In active matter systems as flocks and swarms, off-equilibrium effects are due to the interplay between the effective alignment interaction and the dynamical rewiring of the interaction network, which gives rise to a non-Hamiltonian coupling between density and velocity, as a consequence of which heterogeneous density structures may emerge. It therefore seems that the coupling between density and velocity stays at the very core of off-equilibrium active matter.

In fact, active motion and density-velocity coupling are related but distinct phenomena. The fact that particles continuously enter and exit the alignment interaction range of any given particle can violate detail balance also in a system with homogeneous density. We may therefore ask: Can activity lead to relevant off-equilibrium dynamics even without any significant coupling between velocity and density, and therefore in absence of heterogeneous density structures?

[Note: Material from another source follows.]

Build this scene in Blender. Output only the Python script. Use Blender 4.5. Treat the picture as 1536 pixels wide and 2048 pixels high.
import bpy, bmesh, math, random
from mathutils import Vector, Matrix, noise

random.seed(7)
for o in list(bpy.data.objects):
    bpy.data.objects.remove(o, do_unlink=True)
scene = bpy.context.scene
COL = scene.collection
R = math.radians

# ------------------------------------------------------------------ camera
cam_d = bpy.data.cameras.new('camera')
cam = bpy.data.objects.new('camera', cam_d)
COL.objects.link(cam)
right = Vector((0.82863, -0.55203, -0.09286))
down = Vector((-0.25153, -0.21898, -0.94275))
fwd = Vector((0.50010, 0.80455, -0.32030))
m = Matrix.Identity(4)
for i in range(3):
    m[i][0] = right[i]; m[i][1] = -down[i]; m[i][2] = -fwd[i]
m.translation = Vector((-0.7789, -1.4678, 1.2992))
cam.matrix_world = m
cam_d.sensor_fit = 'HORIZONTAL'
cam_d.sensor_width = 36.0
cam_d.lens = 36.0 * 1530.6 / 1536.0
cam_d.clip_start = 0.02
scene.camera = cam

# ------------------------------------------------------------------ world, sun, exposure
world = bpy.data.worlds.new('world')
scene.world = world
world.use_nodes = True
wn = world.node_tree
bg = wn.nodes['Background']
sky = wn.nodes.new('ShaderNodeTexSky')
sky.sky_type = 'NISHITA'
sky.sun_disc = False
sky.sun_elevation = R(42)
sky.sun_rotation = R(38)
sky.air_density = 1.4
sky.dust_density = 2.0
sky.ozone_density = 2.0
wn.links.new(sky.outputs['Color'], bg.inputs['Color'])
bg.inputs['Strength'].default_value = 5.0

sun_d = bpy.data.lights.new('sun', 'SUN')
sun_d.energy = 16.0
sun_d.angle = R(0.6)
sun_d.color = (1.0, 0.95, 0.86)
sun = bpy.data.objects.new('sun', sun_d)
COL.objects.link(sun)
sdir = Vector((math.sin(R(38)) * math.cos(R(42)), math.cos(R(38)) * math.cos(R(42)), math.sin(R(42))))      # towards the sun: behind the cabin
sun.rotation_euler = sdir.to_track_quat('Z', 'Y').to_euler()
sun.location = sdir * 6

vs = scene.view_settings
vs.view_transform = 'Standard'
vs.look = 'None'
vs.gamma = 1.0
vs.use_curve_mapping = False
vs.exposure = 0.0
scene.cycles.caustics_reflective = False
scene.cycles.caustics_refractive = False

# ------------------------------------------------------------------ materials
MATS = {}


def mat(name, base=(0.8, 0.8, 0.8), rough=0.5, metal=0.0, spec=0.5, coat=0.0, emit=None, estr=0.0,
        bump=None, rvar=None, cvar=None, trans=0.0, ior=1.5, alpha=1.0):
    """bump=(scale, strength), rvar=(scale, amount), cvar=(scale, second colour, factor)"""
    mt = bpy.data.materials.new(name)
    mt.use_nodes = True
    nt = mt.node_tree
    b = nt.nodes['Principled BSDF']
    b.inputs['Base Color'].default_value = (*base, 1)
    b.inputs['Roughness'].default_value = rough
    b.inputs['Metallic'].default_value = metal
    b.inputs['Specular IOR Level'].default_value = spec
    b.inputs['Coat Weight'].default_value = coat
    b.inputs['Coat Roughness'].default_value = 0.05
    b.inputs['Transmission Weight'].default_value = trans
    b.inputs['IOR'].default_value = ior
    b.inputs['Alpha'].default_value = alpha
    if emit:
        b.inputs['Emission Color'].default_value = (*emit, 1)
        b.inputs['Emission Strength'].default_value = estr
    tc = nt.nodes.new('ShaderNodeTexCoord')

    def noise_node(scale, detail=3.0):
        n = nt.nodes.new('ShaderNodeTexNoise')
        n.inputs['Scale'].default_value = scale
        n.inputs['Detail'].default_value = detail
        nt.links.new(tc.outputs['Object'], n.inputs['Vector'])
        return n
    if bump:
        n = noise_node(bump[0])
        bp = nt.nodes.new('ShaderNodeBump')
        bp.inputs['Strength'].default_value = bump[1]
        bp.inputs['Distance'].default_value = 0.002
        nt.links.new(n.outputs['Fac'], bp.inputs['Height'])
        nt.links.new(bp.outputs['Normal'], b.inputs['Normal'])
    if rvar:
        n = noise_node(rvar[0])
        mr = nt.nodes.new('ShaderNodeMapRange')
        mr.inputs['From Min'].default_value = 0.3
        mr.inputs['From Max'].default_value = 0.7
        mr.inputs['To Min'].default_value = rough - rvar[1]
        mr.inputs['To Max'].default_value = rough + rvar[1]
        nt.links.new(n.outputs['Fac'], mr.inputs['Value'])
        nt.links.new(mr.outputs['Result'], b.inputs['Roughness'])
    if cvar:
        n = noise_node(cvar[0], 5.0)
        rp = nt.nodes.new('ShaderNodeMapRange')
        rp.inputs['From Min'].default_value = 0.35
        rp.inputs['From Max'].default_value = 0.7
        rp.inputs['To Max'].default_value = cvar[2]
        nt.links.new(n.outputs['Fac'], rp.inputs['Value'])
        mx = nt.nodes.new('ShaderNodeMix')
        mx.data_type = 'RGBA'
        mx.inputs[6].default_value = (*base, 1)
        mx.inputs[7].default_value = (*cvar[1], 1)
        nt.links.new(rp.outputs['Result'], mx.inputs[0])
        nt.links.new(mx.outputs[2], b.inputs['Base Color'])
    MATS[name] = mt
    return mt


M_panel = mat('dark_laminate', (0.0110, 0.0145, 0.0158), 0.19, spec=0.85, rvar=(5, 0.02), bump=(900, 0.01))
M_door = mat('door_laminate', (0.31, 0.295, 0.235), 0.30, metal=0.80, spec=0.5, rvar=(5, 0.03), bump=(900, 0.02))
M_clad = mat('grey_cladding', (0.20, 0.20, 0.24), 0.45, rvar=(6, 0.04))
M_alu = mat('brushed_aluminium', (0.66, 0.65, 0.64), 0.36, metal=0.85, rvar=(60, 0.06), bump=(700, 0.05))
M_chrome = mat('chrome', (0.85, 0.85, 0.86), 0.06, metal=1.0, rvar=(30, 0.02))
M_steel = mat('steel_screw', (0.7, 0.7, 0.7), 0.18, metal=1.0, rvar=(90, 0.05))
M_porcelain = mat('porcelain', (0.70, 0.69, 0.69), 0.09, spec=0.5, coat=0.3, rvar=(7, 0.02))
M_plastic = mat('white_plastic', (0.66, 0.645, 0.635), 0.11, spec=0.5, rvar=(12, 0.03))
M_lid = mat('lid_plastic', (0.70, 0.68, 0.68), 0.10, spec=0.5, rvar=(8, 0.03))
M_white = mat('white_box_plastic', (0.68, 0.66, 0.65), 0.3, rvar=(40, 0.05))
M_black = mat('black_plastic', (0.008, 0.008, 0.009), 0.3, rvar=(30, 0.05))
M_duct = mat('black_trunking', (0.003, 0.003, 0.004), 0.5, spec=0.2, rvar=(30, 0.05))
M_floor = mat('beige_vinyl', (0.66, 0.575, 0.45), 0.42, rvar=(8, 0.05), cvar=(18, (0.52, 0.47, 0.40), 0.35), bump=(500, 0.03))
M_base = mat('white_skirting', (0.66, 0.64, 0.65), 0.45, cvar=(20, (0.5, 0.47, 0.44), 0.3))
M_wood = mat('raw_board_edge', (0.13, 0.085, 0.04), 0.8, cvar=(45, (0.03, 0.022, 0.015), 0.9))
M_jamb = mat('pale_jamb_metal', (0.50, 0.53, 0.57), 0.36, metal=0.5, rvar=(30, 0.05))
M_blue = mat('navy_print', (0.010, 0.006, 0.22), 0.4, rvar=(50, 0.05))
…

To address this question I will consider the crossover between equilibrium and off-equilibrium dynamical universality classes in homogeneous active matter near its ordering transition. Starting from the incompressible hydrodynamic theory of swarms, I will show that increasing the activity leads to a renormalization group (RG) crossover between the equilibrium ferromagnetic fixed point, with dynamical critical exponent z~2, and the off-equilibrium active fixed point, with z~1.7. I will present simulations of the compressible Vicsek model in the homogeneous near-ordering regime and find that critical slowing down indeed changes with activity, displaying two exponents that are in good agreement with the RG prediction.

The equilibrium-to-off-equilibrium crossover is ruled by a characteristic length scale beyond which active dynamics takes over. Such length scale is smaller the larger the activity, suggesting the existence of a general trade-off between activity and system's size in determining the dynamical universality class of active matter.